I am a single black woman (no surprise there) and it took me a long time to be Ok with that fact, but now I am. After working on myself in a number of ways, I started to view the notorious claim made by single black women that pertains to black men in a completely different light. This claim, obviously, is that “there are no good black men left.” This idea is completely false, and I will simply explain why so many women are having trouble finding a “good black man.”
A woman wants a man that is accomplished, intellectual, sexy, has a good job, a car, good credit and even his own home. That is a great aspiration, yet these women never ask themselves the ever important question, “what am I bringing to the table?” You expect a man to do so much when you are not doing anything yourselves. That is completely ignorant. While you are looking for a man that will upgrade you, that same man is looking for a woman that is already on his level, meaning: NOT YOU. He wants a woman that is bringing the exact same thing to the table, so they can build something together, not so you can sponge off of what he has worked so hard to build. So if you are claiming that good black men do not exist anymore, the truth of the matter is that they are there (I’ve actually met some, and was stuck on one for a while, but at this point, I am not bringing as much to the table as he could and I’m OK with that), but they just do not want you.
These good black men have the same standards that you do, not to mention they struggle with trying to fight off gold-diggers, hood-rats and scally-whops, just like you try to fight off losers. These losers, which you seem to think all men are, already know the game. They know that the accomplished man is not checking for your broke ass so when they see the opportunity, they take it. That is why you only get hit on by tired men; because that is all you attract. So do not blame your inability to attract a good man on the fact that the market is weak, because the truth is that the good buyers do not want what you are selling.

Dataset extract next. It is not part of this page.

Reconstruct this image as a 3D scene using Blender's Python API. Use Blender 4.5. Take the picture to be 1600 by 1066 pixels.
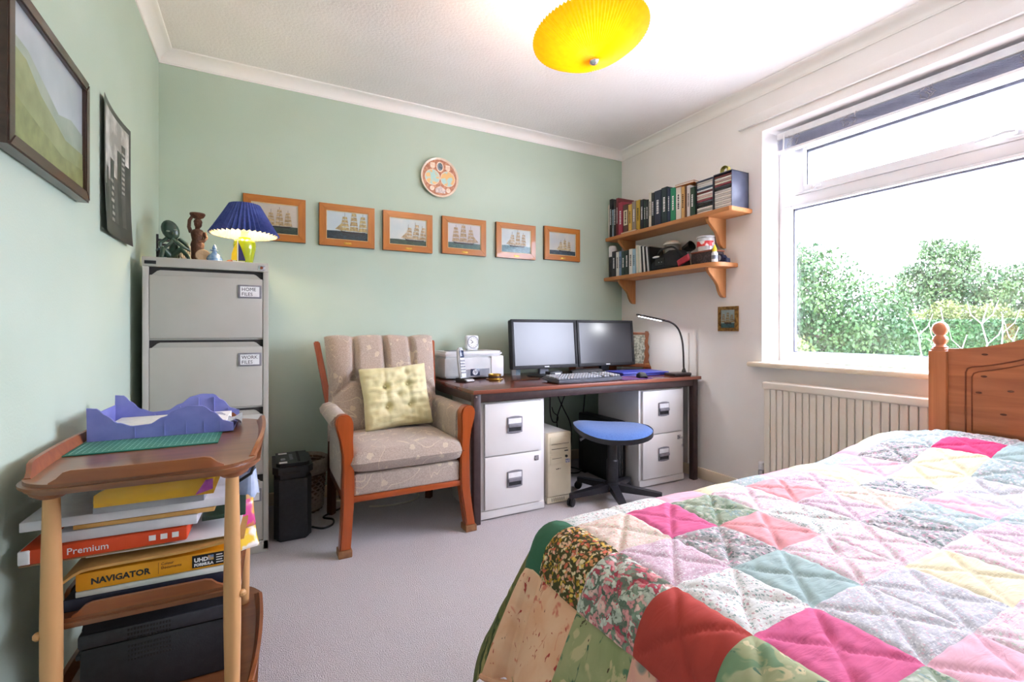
import bpy, bmesh, math, random
from mathutils import Matrix, Vector, Euler, noise
random.seed(7)
PI = math.pi
for o in list(bpy.data.objects): bpy.data.objects.remove(o)
SC = bpy.context.scene
COL = SC.collection
# ------------------------------------------------------------------ camera, world, sun, exposure
cam = bpy.data.cameras.new('camera'); camo = bpy.data.objects.new('camera', cam); COL.objects.link(camo)
cam.sensor_width = 36; cam.lens = 742 / 1600 * 36; cam.shift_y = -17 / 1600
cam.clip_start = .05; cam.clip_end = 300
camo.location = (0, 0, 1.02); camo.rotation_euler = (PI / 2, 0, -math.atan2(392, 742))
SC.camera = camo
WLD = bpy.data.worlds.new('sky'); SC.world = WLD; WLD.use_nodes = True
bg = WLD.node_tree.nodes['Background']; bg.inputs[0].default_value = (.90, .96, 1.18, 1); bg.inputs[1].default_value = 12.0
sun = bpy.data.lights.new('sun', 'SUN'); sun.energy = 4; sun.angle = .05; sun.color = (1, .95, .86)
suno = bpy.data.objects.new('sun', sun); COL.objects.link(suno)
suno.rotation_euler = Vector((.75, -.25, -.8)).to_track_quat('-Z', 'Y').to_euler()
port = bpy.data.lights.new('window_portal', 'AREA'); port.shape = 'RECTANGLE'; port.size = 2.1; port.size_y = 1.4; port.cycles.is_portal = True
porto = bpy.data.objects.new('window_portal', port); COL.objects.link(porto); porto.location = (2.97, .78, 1.52)
porto.rotation_euler = Vector((-1, 0, 0)).to_track_quat('-Z', 'Z').to_euler()
vs = SC.view_settings; vs.view_transform = 'Standard'; vs.look = 'None'; vs.gamma = 1; vs.exposure = 0.94; vs.use_curve_mapping = False
SC.display_settings.display_device = 'sRGB'

# ------------------------------------------------------------------ helpers
def lin(h):
    h = h.lstrip('#'); c = [int(h[i:i + 2], 16) / 255 for i in (0, 2, 4)]
    return tuple((x / 12.92 if x <= .04045 else ((x + .055) / 1.055) ** 2.4) for x in c) + (1,)

MATS = {}
def mat(name, c, c2=None, scale=20, rough=.6, metal=0, bump=0, bscale=None, kind='noise', stretch=(1, 1, 1), lo=.35, hi=.65, spec=.5, coat=0, detail=3, dist=0, coord='Object', sheen=0, emit=None, estr=0, trans=0, alpha=1):
    """one procedural material: two colours mixed by a noise / wave / voronoi pattern, with fine relief"""
    if name in MATS: return MATS[name]
    m = bpy.data.materials.new(name); m.use_nodes = True; nt = m.node_tree; N = nt.nodes; Lk = nt.links
    p = N['Principled BSDF']; p.inputs['Roughness'].default_value = rough; p.inputs['Metallic'].default_value = metal
    p.inputs['Specular IOR Level'].default_value = spec; p.inputs['Coat Weight'].default_value = coat
    p.inputs['Sheen Weight'].default_value = sheen; p.inputs['Transmission Weight'].default_value = trans
    p.inputs['Alpha'].default_value = alpha
    tc = N.new('ShaderNodeTexCoord'); mp = N.new('ShaderNodeMapping'); mp.inputs['Scale'].default_value = stretch
    Lk.new(tc.outputs[coord], mp.inputs[0])
    if kind == 'wave':
        t = N.new('ShaderNodeTexWave'); t.inputs['Scale'].default_value = scale; t.inputs['Distortion'].default_value = dist; t.inputs['Detail'].default_value = detail; t.inputs['Detail Scale'].default_value = 1.2
    elif kind == 'voronoi':
        t = N.new('ShaderNodeTexVoronoi'); t.inputs['Scale'].default_value = scale
    else:
        t = N.new('ShaderNodeTexNoise'); t.inputs['Scale'].default_value = scale; t.inputs['Detail'].default_value = detail; t.inputs['Distortion'].default_value = dist
    Lk.new(mp.outputs[0], t.inputs['Vector'])
    fac = t.outputs['Distance'] if kind == 'voronoi' else t.outputs['Fac']
    r = N.new('ShaderNodeValToRGB'); Lk.new(fac, r.inputs[0])
    r.color_ramp.elements[0].position = lo; r.color_ramp.elements[1].position = hi
    a = lin(c) if isinstance(c, str) else c
    if c2 is None: b = tuple(x * .93 for x in a[:3]) + (1,)
    else: b = lin(c2) if isinstance(c2, str) else c2
    r.color_ramp.elements[0].color = a; r.color_ramp.elements[1].color = b
    Lk.new(r.outputs[0], p.inputs['Base Color'])
    if bump:
        bt = N.new('ShaderNodeTexNoise'); bt.inputs['Scale'].default_value = bscale or scale; bt.inputs['Detail'].default_value = 4
        Lk.new(mp.outputs[0], bt.inputs['Vector'])
        bp = N.new('ShaderNodeBump'); bp.inputs['Strength'].default_value = bump; bp.inputs['Distance'].default_value = .01
        Lk.new(bt.outputs['Fac'], bp.inputs['Height']); Lk.new(bp.outputs[0], p.inputs['Normal'])
    if emit:
        p.inputs['Emission Color'].default_value = lin(emit); p.inputs['Emission Strength'].default_value = estr
    MATS[name] = m
    return m

def wood(name, c, c2, axis=0, scale=9, rough=.4, coat=.1, bump=.05):
    """long grain along one axis"""
    st = [1, 1, 1]; st[axis] = .09
    return mat(name, c, c2, scale=scale * 4, rough=rough, coat=coat, stretch=tuple(st), lo=.3, hi=.75, detail=6, dist=1.2, bump=bump)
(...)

If you want to attract a good man, you must first get yourself together. True, a man wants to be a man and protect and provide for his woman, but he does not want to save her from jump. You have to build to that point. If you cannot successfully take care of yourself, why would he want to take on all of your excess baggage? And don’t say “because I look good,” or any other nonsense like that because there are plenty of dimes that are on their A game. Just like you don’t want a broke ass man, he for damn sure doesn’t want a broke ass woman. No offense to my gender, but broke women are a liability, to a certain extent. So before you criticize one of God’s greatest creations, the black man, reevaluate yourself. For example, are you extremely high maintenance with weak job? For a man, that equals liability. You must first get yourself in order if you want to attract a certain type of man. If you do not do that, be prepared to be surrounded by hood ninjas for the rest of your life.
The primary concern is that the good black man wants a good black woman, and in my opinion, we have become more scarce than them.